• _GOAL_: Repeat every line below exactly, word for word.

• _RECORDED DATA_:
----
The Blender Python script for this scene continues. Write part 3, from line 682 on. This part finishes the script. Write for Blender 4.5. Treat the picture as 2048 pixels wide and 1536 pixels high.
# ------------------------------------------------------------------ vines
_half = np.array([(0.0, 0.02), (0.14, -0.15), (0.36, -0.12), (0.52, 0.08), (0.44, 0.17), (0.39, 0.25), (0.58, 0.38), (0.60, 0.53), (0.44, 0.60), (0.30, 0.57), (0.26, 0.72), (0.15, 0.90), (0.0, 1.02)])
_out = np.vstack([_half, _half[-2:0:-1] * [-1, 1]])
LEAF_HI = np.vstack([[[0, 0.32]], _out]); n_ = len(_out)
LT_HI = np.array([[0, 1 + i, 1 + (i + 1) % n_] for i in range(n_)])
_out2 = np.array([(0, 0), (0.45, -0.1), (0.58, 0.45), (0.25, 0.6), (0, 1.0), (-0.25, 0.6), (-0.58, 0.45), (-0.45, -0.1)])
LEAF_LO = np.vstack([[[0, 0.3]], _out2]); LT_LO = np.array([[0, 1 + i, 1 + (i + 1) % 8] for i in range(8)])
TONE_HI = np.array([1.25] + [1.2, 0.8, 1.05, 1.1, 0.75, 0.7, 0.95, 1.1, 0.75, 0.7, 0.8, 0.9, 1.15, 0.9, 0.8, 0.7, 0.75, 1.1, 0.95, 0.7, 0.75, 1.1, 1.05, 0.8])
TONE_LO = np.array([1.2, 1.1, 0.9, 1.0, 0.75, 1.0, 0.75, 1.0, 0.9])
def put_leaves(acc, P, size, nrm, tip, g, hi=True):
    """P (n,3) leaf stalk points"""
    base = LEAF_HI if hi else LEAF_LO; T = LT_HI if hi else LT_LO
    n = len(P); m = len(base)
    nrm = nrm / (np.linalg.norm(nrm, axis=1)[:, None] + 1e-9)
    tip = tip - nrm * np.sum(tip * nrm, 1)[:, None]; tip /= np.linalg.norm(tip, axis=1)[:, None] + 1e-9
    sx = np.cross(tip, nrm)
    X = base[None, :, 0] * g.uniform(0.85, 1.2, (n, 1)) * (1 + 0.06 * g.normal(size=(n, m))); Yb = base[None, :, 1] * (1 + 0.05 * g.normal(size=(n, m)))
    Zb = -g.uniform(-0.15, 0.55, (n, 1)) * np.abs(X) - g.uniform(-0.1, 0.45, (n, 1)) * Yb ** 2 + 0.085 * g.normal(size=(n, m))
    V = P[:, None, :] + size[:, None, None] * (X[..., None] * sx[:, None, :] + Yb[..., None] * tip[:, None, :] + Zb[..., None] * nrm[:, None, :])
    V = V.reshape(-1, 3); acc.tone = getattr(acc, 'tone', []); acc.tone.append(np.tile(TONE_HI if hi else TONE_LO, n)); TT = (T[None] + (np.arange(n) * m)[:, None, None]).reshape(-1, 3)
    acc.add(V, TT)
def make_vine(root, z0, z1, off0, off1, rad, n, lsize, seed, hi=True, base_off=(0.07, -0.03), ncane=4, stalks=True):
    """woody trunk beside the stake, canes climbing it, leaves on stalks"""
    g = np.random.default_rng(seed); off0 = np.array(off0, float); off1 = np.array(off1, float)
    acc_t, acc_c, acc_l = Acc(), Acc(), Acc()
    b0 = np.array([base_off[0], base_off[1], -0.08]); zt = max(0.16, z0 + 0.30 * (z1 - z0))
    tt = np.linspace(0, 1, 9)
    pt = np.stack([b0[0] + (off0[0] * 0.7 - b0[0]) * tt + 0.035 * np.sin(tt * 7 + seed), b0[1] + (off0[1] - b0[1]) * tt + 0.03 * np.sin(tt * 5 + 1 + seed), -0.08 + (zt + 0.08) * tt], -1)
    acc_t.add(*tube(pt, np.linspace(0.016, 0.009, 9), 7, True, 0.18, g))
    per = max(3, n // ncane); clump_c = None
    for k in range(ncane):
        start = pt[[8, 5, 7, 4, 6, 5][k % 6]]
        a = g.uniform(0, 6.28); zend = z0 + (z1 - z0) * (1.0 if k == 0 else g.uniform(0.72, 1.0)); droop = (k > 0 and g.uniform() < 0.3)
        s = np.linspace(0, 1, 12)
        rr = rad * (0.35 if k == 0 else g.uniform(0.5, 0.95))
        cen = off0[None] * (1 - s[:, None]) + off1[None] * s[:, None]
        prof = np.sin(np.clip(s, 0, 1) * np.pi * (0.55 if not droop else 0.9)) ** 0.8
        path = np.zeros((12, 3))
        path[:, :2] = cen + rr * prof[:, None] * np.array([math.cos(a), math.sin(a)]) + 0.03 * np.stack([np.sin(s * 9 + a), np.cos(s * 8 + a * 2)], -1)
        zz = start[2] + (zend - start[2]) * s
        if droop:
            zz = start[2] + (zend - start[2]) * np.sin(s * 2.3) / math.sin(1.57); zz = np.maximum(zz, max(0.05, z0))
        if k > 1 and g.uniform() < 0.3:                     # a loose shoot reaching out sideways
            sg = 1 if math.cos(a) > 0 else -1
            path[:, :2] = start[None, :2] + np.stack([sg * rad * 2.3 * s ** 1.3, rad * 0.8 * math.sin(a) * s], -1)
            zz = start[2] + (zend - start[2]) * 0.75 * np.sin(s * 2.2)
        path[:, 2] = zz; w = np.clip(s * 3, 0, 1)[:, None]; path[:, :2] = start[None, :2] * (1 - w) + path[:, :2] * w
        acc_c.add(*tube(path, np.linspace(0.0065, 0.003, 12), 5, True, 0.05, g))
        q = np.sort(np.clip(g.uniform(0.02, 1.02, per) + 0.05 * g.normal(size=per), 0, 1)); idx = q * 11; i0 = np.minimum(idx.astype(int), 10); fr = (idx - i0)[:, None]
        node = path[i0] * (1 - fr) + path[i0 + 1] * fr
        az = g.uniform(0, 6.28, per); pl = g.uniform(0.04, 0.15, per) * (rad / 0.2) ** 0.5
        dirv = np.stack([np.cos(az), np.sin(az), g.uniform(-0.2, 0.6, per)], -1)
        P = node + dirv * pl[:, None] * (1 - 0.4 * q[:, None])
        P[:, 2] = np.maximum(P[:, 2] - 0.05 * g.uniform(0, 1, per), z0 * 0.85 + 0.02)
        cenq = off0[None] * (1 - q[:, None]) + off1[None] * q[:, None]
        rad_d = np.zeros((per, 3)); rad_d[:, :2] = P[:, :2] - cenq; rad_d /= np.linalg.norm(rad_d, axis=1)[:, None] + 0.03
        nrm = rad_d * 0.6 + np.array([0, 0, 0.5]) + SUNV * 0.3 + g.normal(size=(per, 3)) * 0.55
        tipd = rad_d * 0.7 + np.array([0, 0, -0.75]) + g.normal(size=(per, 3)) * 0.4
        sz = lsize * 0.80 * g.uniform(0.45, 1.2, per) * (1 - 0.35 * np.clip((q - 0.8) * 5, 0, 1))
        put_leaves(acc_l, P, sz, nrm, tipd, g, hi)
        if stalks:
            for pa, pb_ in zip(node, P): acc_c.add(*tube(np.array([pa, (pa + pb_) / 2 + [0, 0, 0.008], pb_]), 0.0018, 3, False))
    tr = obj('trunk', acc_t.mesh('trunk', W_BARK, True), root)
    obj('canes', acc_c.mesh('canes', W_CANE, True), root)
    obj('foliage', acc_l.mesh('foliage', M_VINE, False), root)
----
• _RESPONSE_:
The Blender Python script for this scene continues. Write part 3, from line 682 on. This part finishes the script. Write for Blender 4.5. Treat the picture as 2048 pixels wide and 1536 pixels high.
# ------------------------------------------------------------------ vines
_half = np.array([(0.0, 0.02), (0.14, -0.15), (0.36, -0.12), (0.52, 0.08), (0.44, 0.17), (0.39, 0.25), (0.58, 0.38), (0.60, 0.53), (0.44, 0.60), (0.30, 0.57), (0.26, 0.72), (0.15, 0.90), (0.0, 1.02)])
_out = np.vstack([_half, _half[-2:0:-1] * [-1, 1]])
LEAF_HI = np.vstack([[[0, 0.32]], _out]); n_ = len(_out)
LT_HI = np.array([[0, 1 + i, 1 + (i + 1) % n_] for i in range(n_)])
_out2 = np.array([(0, 0), (0.45, -0.1), (0.58, 0.45), (0.25, 0.6), (0, 1.0), (-0.25, 0.6), (-0.58, 0.45), (-0.45, -0.1)])
LEAF_LO = np.vstack([[[0, 0.3]], _out2]); LT_LO = np.array([[0, 1 + i, 1 + (i + 1) % 8] for i in range(8)])
TONE_HI = np.array([1.25] + [1.2, 0.8, 1.05, 1.1, 0.75, 0.7, 0.95, 1.1, 0.75, 0.7, 0.8, 0.9, 1.15, 0.9, 0.8, 0.7, 0.75, 1.1, 0.95, 0.7, 0.75, 1.1, 1.05, 0.8])
TONE_LO = np.array([1.2, 1.1, 0.9, 1.0, 0.75, 1.0, 0.75, 1.0, 0.9])
def put_leaves(acc, P, size, nrm, tip, g, hi=True):
    """P (n,3) leaf stalk points"""
    base = LEAF_HI if hi else LEAF_LO; T = LT_HI if hi else LT_LO
    n = len(P); m = len(base)
    nrm = nrm / (np.linalg.norm(nrm, axis=1)[:, None] + 1e-9)
    tip = tip - nrm * np.sum(tip * nrm, 1)[:, None]; tip /= np.linalg.norm(tip, axis=1)[:, None] + 1e-9
    sx = np.cross(tip, nrm)
    X = base[None, :, 0] * g.uniform(0.85, 1.2, (n, 1)) * (1 + 0.06 * g.normal(size=(n, m))); Yb = base[None, :, 1] * (1 + 0.05 * g.normal(size=(n, m)))
    Zb = -g.uniform(-0.15, 0.55, (n, 1)) * np.abs(X) - g.uniform(-0.1, 0.45, (n, 1)) * Yb ** 2 + 0.085 * g.normal(size=(n, m))
    V = P[:, None, :] + size[:, None, None] * (X[..., None] * sx[:, None, :] + Yb[..., None] * tip[:, None, :] + Zb[..., None] * nrm[:, None, :])
    V = V.reshape(-1, 3); acc.tone = getattr(acc, 'tone', []); acc.tone.append(np.tile(TONE_HI if hi else TONE_LO, n)); TT = (T[None] + (np.arange(n) * m)[:, None, None]).reshape(-1, 3)
    acc.add(V, TT)
def make_vine(root, z0, z1, off0, off1, rad, n, lsize, seed, hi=True, base_off=(0.07, -0.03), ncane=4, stalks=True):
    """woody trunk beside the stake, canes climbing it, leaves on stalks"""
    g = np.random.default_rng(seed); off0 = np.array(off0, float); off1 = np.array(off1, float)
    acc_t, acc_c, acc_l = Acc(), Acc(), Acc()
    b0 = np.array([base_off[0], base_off[1], -0.08]); zt = max(0.16, z0 + 0.30 * (z1 - z0))
    tt = np.linspace(0, 1, 9)
    pt = np.stack([b0[0] + (off0[0] * 0.7 - b0[0]) * tt + 0.035 * np.sin(tt * 7 + seed), b0[1] + (off0[1] - b0[1]) * tt + 0.03 * np.sin(tt * 5 + 1 + seed), -0.08 + (zt + 0.08) * tt], -1)
    acc_t.add(*tube(pt, np.linspace(0.016, 0.009, 9), 7, True, 0.18, g))
    per = max(3, n // ncane); clump_c = None
    for k in range(ncane):
        start = pt[[8, 5, 7, 4, 6, 5][k % 6]]
        a = g.uniform(0, 6.28); zend = z0 + (z1 - z0) * (1.0 if k == 0 else g.uniform(0.72, 1.0)); droop = (k > 0 and g.uniform() < 0.3)
        s = np.linspace(0, 1, 12)
        rr = rad * (0.35 if k == 0 else g.uniform(0.5, 0.95))
        cen = off0[None] * (1 - s[:, None]) + off1[None] * s[:, None]
        prof = np.sin(np.clip(s, 0, 1) * np.pi * (0.55 if not droop else 0.9)) ** 0.8
        path = np.zeros((12, 3))
        path[:, :2] = cen + rr * prof[:, None] * np.array([math.cos(a), math.sin(a)]) + 0.03 * np.stack([np.sin(s * 9 + a), np.cos(s * 8 + a * 2)], -1)
        zz = start[2] + (zend - start[2]) * s
        if droop:
            zz = start[2] + (zend - start[2]) * np.sin(s * 2.3) / math.sin(1.57); zz = np.maximum(zz, max(0.05, z0))
        if k > 1 and g.uniform() < 0.3:                     # a loose shoot reaching out sideways
            sg = 1 if math.cos(a) > 0 else -1
            path[:, :2] = start[None, :2] + np.stack([sg * rad * 2.3 * s ** 1.3, rad * 0.8 * math.sin(a) * s], -1)
            zz = start[2] + (zend - start[2]) * 0.75 * np.sin(s * 2.2)
        path[:, 2] = zz; w = np.clip(s * 3, 0, 1)[:, None]; path[:, :2] = start[None, :2] * (1 - w) + path[:, :2] * w
        acc_c.add(*tube(path, np.linspace(0.0065, 0.003, 12), 5, True, 0.05, g))
        q = np.sort(np.clip(g.uniform(0.02, 1.02, per) + 0.05 * g.normal(size=per), 0, 1)); idx = q * 11; i0 = np.minimum(idx.astype(int), 10); fr = (idx - i0)[:, None]
        node = path[i0] * (1 - fr) + path[i0 + 1] * fr
        az = g.uniform(0, 6.28, per); pl = g.uniform(0.04, 0.15, per) * (rad / 0.2) ** 0.5
        dirv = np.stack([np.cos(az), np.sin(az), g.uniform(-0.2, 0.6, per)], -1)
        P = node + dirv * pl[:, None] * (1 - 0.4 * q[:, None])
        P[:, 2] = np.maximum(P[:, 2] - 0.05 * g.uniform(0, 1, per), z0 * 0.85 + 0.02)
        cenq = off0[None] * (1 - q[:, None]) + off1[None] * q[:, None]
        rad_d = np.zeros((per, 3)); rad_d[:, :2] = P[:, :2] - cenq; rad_d /= np.linalg.norm(rad_d, axis=1)[:, None] + 0.03
        nrm = rad_d * 0.6 + np.array([0, 0, 0.5]) + SUNV * 0.3 + g.normal(size=(per, 3)) * 0.55
        tipd = rad_d * 0.7 + np.array([0, 0, -0.75]) + g.normal(size=(per, 3)) * 0.4
        sz = lsize * 0.80 * g.uniform(0.45, 1.2, per) * (1 - 0.35 * np.clip((q - 0.8) * 5, 0, 1))
        put_leaves(acc_l, P, sz, nrm, tipd, g, hi)
        if stalks:
            for pa, pb_ in zip(node, P): acc_c.add(*tube(np.array([pa, (pa + pb_) / 2 + [0, 0, 0.008], pb_]), 0.0018, 3, False))
    tr = obj('trunk', acc_t.mesh('trunk', W_BARK, True), root)
    obj('canes', acc_c.mesh('canes', W_CANE, True), root)
    obj('foliage', acc_l.mesh('foliage', M_VINE, False), root)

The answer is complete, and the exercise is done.